From BufferZone Pro’s main screen, you’re able to monitor prevented threats and system changes

Our Verdict

Excessive for savvy users, but effective


  • Simple and effective


  • Not compatible with Vista
  • Can be a bit restrictive

Load up some malware and it's eminently possible that it'll do its best to wreak as much havoc with your PC as it was designed to. Often, a double-click will be all such a piece of software needs - once executed, your PC and its many files are fair game. It's this problem that Bufferzone Pro has been created to combat. Should you be unsure of a program, you can run it in isolation - essentially placing it in a virtual quarantine.
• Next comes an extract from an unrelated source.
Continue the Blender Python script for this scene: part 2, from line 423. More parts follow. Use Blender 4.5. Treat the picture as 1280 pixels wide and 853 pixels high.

Running a suspect application in this way will mean that it has no access to outside files.

Safe environment

Ensuring that no programs are able to sneak through its defences, Bufferzone will run any file from an external media source in its "virtual zone" as well as intercepting email attachments.

A pleasing range of settings makes it possible to specify whether the program will monitor each such source, enabling you, for instance, to monitor your CD drives, while allowing USB flash keys to escape its attentions. A limited firewall to prevent outbound excursions is also present.

By default, the program will place a red border around all protected applications, giving the sense that your PC is in total lockdown. Our efforts to test whether this was truly the case yielded generally favourable results. Malware programs typically installed without issue, yet proved unable to make changes beyond their quarantine area.

Should you decide that you trust an installed program enough to release it from its virtual cage, you'll need to uninstall and reinstall the program outside of the program - a necessary, yet not particularly elegant solution.

Because it's not compatible with Windows Vista, Bufferzone isn't a solution for all PC users. Indeed, the somewhat restrictive and overbearing feel of the software, coupled with its price, might mean that it's better to rely on pure instinct as to what programs will be safe to run and which won't. It does, however, do a good job of securely isolating files and programs from the rest of your system.